チカの写真は、被写体にフォーカスしない。だから、たまたまヒトの写真かもしれないし、風景の写真かもしれないし、それ以外の何かかもしれない。その瞬間、目の前の景色に心躍るかどうかが唯一の基準だ。だから、このカメラは彼女が得る経験に対しての、そして経験を経た意思決定の軸になる「心躍る」瞬間を形にするものなんだ。

言葉選びも服選びも、どこかの誰かから借りてきたものじゃなくて、唯一無二。だから、どこのブランドで働いていても彼女の着こなしは彼女にしかできないものだし、いつ会っても全身でチカ自身を表現できているんだ。まさにこれがスタイル、といわんばかりに。ただ、彼女自身はそれを自らの言葉で口に出すことはしない。それが彼女らしくもあるし、何より純粋に心が動かされたモノの蓄積である経験は、スタイル形成のために積んだものでもないからだ。きっと。

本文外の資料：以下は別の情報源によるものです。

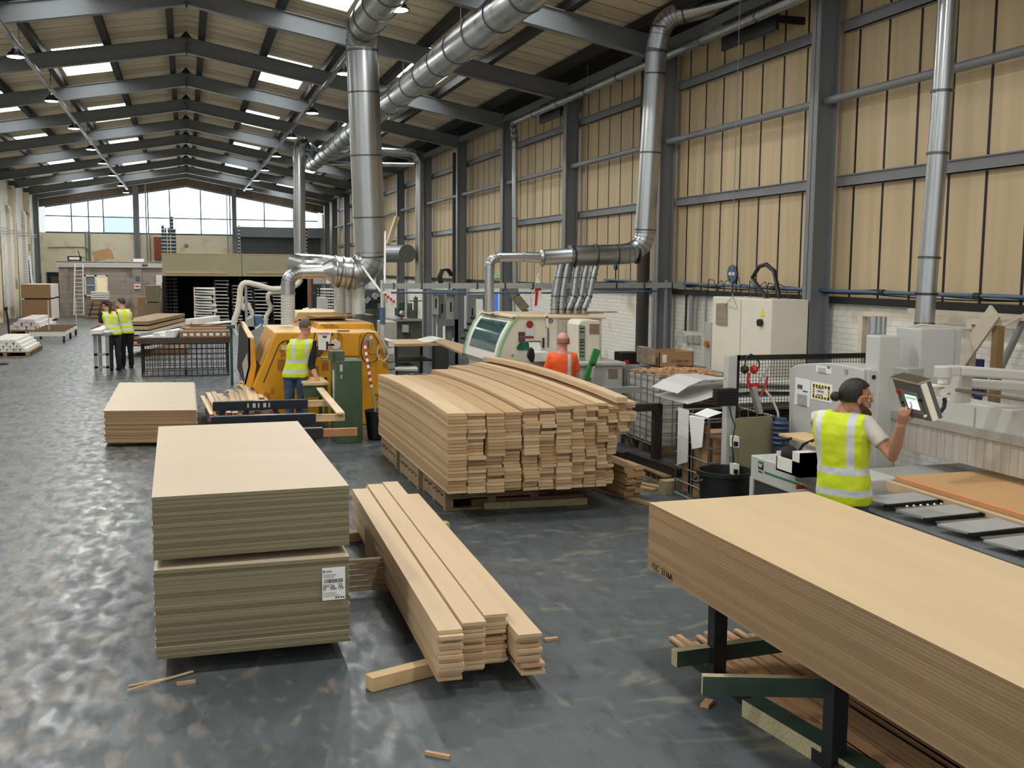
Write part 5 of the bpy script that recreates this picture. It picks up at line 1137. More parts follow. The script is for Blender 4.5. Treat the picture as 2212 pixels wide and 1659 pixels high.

「来年はずっとやってみたかったことがあってね。それをやろうと思ってる!学んでみたかった分野があって、仕事をしながら学校へ通うことにしたの」

何を学ぶか聞いてみたかったけれど、インタビュー中には敢えて聞かなかった。彼女が学校へ通う決断をするほど動かされる過去の経験は何なのか。せっかくだから、今後の彼女の意思決定を通して知りたくなってしまったんだ。



佐藤千花(アパレルショップスタッフ)
広島県出身。大学進学を機に上京し、映像制作を学ぶ。学業の傍ら、カルチャーメディアのライターやセレクトショップのスタッフとして自己発信も行っていた。アメリカ・ポートランドへの留学、長期滞在を経て大学卒業後はアウトドアブランドへ就職。都内・近郊の旗艦店での勤務を経て現在は『Little Suzie』の代官山にある直営店で働いている。実は学生時代から寄席へ足を運ぶほどのお笑い好き。